C.4 Eligibility to Participate. PBG Executives and PAS Executives are eligible to participate in this Plan as follows:

(a) An individual who is hired by a PepsiCo Business after the Effective Time shall be eligible to participate in the Plan upon satisfying the Plan’s eligibility requirements (and shall not be eligible to participate in the non-qualified defined contribution plan of another member of the PepsiCo Organization) unless he was employed by a member of the PepsiCo Organization that is not a PepsiCo Business immediately before such date of hire with a PepsiCo Business. PBG Executives and PAS Executives are ineligible to participate in this Plan, except that an individual who is hired by a PBG Business or PAS Business on or after the Effective Time, and who is an Executive immediately before such date of hire, shall be eligible to continue participating in this Plan for so long as he is continuously employed by a member of the PepsiCo Organization, to the same extent as if he had remained an Executive.

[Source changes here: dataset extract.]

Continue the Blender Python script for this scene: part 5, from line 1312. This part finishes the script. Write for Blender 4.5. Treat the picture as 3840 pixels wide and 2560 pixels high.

(b) Notwithstanding the foregoing, PBG Executives and PAS Executives are eligible to defer Base Compensation and Bonus Compensation under the Plan, subject to the terms and conditions of the main provisions of the Plan, beginning with Bonus Compensation payable for the Performance Period that relates to the Plan Year that begins on January 1, 2010, and Base Compensation for the Plan Year that begins January 1, 2011.

C.5 No Special Rights. Nothing in this Article is intended to override the provisions of Section 3.04 of the Plan or to otherwise confer any other rights under the Plan not specifically authorized herein.”